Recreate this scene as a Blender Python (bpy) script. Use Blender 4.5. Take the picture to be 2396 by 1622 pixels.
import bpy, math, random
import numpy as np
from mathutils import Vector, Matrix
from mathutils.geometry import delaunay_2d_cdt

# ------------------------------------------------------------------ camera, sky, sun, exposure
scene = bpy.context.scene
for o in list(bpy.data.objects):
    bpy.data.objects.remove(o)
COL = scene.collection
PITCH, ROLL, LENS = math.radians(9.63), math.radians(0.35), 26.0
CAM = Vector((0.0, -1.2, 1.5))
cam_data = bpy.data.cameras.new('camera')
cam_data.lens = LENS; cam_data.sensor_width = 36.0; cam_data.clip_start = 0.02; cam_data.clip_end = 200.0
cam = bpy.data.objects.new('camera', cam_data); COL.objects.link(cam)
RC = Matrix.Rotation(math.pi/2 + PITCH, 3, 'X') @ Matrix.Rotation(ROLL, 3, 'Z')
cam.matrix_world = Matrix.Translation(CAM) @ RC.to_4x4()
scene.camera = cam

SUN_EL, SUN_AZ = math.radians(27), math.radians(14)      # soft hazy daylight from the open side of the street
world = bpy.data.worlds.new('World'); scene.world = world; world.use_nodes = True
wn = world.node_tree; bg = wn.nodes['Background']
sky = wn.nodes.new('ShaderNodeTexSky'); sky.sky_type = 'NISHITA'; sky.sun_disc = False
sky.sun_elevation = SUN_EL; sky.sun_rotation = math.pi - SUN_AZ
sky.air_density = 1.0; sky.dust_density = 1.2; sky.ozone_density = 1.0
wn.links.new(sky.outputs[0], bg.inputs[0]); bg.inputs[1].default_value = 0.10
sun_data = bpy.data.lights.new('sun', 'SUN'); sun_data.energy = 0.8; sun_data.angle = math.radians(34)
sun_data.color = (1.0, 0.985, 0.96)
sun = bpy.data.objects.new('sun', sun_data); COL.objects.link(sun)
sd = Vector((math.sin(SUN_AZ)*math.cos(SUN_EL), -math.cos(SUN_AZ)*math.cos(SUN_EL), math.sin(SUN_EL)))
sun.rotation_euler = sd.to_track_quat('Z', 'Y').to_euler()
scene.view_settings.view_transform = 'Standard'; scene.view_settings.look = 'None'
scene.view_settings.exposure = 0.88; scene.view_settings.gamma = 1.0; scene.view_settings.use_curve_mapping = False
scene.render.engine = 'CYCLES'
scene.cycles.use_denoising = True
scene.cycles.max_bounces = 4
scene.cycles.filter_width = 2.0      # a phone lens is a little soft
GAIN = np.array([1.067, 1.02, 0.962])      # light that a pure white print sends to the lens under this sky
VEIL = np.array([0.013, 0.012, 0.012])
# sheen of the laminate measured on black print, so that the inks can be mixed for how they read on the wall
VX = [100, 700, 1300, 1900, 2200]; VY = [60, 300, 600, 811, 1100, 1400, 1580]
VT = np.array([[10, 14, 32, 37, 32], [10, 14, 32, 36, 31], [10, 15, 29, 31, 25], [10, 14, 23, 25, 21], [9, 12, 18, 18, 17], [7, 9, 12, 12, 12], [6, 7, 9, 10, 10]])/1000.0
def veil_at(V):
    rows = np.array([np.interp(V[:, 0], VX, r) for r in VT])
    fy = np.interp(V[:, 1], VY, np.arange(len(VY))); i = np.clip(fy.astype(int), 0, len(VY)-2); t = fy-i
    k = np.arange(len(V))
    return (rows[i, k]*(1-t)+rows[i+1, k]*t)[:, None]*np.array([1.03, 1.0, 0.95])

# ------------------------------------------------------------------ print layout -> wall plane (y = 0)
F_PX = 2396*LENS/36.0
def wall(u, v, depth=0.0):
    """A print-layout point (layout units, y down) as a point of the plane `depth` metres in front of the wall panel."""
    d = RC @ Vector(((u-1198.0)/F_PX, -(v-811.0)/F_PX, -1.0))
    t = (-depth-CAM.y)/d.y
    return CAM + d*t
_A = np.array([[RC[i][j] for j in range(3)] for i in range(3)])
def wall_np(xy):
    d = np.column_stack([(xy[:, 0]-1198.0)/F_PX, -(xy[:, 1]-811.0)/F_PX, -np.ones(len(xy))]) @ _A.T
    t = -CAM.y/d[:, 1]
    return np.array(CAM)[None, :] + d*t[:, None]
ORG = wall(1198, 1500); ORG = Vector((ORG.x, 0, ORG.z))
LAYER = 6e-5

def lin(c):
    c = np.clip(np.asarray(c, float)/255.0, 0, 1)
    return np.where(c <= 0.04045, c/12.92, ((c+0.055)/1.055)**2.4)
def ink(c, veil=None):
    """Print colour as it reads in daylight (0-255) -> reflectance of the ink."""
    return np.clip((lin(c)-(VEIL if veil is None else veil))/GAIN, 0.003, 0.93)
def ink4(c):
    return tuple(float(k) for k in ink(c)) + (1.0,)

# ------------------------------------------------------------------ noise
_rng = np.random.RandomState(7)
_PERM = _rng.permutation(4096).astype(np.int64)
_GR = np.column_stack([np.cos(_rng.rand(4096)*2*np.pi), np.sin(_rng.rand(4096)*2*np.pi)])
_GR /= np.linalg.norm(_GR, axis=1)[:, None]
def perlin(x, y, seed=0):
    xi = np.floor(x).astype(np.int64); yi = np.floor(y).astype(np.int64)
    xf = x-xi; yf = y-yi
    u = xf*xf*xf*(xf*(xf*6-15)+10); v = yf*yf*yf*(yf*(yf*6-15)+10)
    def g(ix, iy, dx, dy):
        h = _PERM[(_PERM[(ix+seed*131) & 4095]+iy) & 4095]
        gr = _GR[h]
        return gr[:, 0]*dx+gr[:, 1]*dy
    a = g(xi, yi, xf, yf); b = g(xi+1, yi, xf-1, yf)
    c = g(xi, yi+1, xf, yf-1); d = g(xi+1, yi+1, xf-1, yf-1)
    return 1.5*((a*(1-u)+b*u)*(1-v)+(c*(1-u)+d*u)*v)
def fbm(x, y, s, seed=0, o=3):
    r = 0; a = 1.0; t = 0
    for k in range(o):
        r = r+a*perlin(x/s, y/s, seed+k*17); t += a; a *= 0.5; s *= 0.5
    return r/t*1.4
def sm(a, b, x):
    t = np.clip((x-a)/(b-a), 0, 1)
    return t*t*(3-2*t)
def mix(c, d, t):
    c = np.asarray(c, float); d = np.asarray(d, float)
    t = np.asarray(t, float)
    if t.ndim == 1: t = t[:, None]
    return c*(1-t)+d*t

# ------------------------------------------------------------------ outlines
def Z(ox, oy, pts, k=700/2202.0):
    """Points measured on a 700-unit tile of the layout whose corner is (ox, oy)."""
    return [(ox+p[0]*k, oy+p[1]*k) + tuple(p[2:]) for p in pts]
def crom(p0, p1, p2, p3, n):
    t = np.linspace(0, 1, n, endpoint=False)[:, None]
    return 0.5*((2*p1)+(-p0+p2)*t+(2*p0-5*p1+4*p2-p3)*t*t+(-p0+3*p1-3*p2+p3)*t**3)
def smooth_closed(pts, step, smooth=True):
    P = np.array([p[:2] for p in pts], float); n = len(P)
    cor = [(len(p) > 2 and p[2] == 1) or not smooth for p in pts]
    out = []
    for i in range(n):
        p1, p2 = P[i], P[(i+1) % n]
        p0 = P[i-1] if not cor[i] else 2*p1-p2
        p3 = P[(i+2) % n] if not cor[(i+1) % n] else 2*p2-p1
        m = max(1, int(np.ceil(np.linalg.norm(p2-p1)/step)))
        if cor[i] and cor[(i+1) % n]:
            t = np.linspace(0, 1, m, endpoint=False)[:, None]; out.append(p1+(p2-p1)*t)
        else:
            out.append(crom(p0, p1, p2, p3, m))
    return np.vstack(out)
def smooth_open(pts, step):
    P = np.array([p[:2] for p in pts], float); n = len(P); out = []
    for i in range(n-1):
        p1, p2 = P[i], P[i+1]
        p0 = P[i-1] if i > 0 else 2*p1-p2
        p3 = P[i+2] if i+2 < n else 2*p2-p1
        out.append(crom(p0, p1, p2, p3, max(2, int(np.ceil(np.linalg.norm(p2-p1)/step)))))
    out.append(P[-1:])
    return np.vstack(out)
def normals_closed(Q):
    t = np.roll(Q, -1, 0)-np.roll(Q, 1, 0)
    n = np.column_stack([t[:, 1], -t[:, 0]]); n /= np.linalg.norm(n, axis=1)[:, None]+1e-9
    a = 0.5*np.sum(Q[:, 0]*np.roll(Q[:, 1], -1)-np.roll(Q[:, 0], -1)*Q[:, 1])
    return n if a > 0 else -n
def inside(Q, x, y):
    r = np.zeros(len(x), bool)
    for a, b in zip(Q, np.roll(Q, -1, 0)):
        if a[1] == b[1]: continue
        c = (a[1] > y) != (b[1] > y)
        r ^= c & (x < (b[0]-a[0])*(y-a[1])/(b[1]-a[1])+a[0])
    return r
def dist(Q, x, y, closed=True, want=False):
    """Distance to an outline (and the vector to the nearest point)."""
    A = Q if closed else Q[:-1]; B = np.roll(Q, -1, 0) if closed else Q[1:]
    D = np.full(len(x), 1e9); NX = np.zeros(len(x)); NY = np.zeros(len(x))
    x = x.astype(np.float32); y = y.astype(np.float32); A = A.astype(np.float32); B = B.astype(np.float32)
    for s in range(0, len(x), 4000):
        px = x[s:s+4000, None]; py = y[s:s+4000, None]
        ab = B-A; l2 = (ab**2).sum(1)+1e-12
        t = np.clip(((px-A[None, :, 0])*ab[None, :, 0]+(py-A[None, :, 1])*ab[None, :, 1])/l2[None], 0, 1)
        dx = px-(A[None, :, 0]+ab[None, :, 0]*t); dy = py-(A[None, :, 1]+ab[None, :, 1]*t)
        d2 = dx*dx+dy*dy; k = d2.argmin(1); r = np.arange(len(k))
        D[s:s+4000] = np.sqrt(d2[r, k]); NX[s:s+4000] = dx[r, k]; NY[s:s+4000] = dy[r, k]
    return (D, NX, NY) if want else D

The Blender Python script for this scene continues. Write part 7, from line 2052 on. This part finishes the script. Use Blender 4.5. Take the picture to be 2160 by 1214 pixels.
======
Problem requirements >> Your output should consist solely of the lines from the beginning of the entries through the line containing "from mathutils.geometry import", reproduced exactly.

The completed task >>
Recreate this scene as a Blender Python (bpy) script. Use Blender 4.5. Take the picture to be 2396 by 1622 pixels.
import bpy, math, random
import numpy as np
from mathutils import Vector, Matrix
from mathutils.geometry import delaunay_2d_cdt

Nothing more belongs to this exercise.